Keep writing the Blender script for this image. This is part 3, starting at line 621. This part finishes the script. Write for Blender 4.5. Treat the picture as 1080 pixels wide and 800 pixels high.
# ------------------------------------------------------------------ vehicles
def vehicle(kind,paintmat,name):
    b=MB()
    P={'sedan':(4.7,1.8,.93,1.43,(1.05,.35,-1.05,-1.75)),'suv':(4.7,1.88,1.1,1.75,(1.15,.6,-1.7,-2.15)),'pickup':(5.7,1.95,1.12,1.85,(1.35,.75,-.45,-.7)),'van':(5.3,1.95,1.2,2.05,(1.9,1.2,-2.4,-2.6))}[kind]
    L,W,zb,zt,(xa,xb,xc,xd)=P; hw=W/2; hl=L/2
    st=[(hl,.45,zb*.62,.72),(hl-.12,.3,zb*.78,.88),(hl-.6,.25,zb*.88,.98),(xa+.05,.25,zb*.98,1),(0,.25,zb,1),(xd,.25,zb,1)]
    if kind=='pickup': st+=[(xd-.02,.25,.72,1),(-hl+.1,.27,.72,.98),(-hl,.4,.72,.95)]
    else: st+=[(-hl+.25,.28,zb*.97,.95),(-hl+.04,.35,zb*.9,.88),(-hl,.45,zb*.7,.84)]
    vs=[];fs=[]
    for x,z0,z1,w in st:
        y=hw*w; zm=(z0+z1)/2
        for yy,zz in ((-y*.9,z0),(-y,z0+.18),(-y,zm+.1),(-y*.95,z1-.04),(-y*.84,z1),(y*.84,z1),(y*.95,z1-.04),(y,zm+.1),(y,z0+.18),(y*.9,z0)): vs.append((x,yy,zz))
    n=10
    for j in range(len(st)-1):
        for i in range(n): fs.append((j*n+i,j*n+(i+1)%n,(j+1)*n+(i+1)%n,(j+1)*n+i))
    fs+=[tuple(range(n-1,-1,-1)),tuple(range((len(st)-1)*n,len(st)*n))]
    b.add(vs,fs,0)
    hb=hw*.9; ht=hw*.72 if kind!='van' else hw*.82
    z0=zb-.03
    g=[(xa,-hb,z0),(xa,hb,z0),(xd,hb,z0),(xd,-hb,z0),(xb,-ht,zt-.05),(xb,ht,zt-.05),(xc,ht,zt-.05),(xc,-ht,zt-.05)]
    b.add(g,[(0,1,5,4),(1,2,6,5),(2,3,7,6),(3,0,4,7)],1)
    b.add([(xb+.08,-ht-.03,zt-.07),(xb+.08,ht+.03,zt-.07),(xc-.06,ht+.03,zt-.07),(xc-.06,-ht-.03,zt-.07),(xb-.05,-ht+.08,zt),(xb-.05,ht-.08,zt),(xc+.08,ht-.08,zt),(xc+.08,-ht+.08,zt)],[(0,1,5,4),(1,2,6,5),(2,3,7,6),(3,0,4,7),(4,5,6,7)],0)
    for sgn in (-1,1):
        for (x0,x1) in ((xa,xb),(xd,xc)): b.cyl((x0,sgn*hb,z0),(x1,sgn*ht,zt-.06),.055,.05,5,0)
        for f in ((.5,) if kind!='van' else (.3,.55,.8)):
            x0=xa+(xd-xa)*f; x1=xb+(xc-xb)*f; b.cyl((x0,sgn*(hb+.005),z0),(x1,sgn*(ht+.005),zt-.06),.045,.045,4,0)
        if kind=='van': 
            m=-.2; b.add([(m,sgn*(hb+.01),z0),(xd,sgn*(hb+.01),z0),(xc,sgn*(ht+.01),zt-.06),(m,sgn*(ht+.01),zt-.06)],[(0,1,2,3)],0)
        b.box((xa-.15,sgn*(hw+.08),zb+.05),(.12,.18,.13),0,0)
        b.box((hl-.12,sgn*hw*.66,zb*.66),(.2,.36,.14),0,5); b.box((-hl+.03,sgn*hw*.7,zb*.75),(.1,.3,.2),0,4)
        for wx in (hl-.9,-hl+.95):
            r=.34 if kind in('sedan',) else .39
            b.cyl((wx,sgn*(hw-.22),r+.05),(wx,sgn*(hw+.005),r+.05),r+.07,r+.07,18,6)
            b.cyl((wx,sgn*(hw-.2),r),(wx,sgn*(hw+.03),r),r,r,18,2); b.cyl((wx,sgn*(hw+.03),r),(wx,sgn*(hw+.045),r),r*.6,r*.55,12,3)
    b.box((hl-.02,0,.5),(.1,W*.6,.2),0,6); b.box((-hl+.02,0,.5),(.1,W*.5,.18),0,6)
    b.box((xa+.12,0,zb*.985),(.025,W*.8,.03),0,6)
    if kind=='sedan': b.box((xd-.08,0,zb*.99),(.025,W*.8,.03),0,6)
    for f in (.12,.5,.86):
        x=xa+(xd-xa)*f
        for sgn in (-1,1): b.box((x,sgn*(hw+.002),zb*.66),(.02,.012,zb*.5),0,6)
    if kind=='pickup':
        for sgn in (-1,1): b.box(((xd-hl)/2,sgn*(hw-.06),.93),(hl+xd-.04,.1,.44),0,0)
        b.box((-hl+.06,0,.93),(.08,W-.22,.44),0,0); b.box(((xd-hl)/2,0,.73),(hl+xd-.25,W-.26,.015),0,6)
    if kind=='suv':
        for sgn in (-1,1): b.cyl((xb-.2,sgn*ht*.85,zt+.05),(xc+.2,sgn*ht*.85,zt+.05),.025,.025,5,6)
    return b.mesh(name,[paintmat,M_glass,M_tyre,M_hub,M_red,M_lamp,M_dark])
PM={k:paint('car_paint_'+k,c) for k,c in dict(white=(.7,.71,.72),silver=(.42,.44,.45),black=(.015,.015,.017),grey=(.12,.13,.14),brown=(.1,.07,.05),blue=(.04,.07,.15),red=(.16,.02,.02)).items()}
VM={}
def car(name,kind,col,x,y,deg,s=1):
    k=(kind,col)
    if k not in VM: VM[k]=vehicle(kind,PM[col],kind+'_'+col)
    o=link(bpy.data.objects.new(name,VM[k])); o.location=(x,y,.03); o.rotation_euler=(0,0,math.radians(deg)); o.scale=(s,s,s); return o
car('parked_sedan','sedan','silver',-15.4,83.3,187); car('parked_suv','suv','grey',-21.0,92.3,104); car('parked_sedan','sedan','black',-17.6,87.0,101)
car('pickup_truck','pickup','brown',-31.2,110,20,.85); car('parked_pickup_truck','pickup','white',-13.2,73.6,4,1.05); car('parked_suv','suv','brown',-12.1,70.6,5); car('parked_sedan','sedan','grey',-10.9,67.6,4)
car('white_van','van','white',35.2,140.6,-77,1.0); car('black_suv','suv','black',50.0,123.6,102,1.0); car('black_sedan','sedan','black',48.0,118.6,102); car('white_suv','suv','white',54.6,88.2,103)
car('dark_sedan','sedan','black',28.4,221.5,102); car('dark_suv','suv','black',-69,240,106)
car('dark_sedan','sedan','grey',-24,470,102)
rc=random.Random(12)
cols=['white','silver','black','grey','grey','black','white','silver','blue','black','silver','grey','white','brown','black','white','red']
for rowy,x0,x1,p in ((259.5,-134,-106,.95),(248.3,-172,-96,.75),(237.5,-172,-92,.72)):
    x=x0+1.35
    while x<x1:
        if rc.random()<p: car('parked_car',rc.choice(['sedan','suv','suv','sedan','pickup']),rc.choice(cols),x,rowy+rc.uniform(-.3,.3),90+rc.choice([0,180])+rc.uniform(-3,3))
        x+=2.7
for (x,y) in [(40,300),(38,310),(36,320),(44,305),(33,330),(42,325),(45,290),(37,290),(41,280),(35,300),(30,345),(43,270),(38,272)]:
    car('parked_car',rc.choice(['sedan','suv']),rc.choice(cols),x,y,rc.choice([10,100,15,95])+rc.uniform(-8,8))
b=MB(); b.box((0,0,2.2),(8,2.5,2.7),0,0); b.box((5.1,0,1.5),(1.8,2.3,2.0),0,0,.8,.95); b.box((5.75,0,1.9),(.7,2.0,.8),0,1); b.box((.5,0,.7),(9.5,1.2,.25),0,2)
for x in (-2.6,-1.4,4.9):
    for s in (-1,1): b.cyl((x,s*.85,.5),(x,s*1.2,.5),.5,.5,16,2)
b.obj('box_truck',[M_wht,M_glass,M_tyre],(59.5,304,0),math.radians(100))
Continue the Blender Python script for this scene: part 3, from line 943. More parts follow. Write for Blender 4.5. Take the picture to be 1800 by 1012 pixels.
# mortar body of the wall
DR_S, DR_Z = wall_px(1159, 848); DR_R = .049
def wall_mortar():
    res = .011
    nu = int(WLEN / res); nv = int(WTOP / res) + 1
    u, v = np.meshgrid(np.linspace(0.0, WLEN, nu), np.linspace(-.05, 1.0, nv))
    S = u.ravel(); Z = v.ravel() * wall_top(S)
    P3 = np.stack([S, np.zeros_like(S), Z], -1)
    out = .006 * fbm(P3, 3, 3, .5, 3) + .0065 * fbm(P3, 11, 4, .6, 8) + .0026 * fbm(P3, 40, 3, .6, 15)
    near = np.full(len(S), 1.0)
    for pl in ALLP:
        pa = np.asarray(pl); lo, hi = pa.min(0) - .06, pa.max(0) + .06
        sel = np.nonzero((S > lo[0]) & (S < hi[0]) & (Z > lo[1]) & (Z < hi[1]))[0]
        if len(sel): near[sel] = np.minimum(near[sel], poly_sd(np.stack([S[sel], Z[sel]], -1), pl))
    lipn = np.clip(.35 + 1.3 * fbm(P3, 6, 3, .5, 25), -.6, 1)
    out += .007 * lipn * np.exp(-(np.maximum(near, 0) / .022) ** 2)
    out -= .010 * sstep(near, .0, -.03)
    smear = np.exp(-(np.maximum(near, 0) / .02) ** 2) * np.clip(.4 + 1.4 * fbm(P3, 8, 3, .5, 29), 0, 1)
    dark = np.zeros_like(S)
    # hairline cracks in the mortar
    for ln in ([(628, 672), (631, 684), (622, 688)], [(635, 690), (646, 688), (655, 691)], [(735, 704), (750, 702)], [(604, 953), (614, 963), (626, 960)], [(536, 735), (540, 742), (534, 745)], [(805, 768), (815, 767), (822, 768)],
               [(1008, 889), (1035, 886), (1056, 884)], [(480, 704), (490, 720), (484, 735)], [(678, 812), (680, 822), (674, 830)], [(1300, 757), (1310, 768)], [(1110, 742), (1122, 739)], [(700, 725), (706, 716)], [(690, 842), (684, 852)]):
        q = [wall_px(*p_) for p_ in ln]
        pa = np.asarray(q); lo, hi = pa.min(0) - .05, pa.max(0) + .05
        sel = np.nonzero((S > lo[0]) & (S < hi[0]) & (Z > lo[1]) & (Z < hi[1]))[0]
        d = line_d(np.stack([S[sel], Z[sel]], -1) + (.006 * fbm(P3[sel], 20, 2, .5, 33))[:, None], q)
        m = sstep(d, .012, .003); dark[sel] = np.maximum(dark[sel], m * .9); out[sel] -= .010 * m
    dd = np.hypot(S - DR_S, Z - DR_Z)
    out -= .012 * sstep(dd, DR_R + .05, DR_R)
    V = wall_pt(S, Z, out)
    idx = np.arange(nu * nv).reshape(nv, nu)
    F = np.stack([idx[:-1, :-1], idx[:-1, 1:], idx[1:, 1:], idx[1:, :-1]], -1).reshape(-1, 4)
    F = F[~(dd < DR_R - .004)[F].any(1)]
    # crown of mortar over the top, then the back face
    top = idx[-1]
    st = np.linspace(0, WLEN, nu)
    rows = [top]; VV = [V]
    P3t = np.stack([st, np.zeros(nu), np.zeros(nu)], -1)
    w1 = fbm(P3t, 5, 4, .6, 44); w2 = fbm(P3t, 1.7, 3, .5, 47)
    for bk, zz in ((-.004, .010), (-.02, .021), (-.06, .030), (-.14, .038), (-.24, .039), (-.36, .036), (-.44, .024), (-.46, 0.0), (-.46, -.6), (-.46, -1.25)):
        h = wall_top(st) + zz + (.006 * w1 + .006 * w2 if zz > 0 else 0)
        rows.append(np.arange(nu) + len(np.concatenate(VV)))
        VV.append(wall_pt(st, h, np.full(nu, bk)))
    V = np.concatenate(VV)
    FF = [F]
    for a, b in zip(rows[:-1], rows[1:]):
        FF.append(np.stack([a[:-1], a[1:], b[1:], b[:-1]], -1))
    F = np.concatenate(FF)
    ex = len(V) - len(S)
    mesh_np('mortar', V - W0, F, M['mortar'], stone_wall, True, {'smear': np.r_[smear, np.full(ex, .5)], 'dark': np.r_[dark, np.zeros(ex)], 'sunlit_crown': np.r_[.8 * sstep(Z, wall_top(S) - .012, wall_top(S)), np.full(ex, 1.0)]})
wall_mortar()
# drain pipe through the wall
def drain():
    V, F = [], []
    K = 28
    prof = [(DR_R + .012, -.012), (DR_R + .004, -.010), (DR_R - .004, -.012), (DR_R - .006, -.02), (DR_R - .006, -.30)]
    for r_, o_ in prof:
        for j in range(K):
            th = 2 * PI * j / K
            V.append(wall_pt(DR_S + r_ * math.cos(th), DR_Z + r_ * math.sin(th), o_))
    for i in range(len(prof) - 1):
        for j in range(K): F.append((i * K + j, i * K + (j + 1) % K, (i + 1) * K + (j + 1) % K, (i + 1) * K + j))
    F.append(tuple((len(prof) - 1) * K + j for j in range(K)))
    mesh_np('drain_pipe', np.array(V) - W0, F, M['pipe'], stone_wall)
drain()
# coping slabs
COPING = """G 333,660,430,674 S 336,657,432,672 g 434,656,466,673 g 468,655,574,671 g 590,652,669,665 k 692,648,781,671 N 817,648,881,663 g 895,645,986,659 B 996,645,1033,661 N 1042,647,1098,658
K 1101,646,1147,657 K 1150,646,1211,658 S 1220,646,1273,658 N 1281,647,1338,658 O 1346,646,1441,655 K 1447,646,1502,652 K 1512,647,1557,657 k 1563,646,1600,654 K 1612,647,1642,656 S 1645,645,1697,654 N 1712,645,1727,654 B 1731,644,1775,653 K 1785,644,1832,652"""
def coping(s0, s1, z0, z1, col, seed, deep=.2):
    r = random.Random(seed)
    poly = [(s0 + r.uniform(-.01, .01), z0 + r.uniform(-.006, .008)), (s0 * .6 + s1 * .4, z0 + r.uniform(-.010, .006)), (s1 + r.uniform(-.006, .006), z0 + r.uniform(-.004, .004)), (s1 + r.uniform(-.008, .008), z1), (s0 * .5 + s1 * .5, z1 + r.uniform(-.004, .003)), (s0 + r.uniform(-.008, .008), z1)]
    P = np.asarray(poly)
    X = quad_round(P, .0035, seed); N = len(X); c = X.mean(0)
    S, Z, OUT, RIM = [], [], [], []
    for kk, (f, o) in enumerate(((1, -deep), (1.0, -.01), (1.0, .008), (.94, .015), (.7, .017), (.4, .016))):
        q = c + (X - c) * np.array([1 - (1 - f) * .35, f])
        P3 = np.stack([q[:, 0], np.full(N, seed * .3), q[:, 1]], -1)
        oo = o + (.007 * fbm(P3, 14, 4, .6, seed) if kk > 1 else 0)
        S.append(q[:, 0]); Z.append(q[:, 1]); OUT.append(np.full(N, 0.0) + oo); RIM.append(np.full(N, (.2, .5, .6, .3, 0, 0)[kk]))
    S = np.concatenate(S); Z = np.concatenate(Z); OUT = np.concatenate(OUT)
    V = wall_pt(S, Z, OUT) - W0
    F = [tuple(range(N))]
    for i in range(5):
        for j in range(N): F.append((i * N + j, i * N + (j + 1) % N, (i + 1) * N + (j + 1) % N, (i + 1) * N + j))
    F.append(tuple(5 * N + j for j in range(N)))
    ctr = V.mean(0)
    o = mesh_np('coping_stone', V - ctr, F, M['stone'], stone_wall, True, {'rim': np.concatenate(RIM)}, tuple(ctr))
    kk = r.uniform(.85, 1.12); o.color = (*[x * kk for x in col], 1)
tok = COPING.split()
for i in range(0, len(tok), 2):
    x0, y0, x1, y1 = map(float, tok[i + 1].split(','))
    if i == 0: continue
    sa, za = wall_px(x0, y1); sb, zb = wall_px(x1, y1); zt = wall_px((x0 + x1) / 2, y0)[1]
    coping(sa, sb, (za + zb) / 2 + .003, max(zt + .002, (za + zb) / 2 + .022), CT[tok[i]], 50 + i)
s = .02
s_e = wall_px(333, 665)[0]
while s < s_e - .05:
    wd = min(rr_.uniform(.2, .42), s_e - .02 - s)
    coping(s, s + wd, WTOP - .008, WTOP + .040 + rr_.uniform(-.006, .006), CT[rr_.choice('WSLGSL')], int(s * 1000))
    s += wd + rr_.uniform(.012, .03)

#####

Objective
Report the count of lines in the entries that contain the string "Write", and nothing besides it.

Solution for this task
2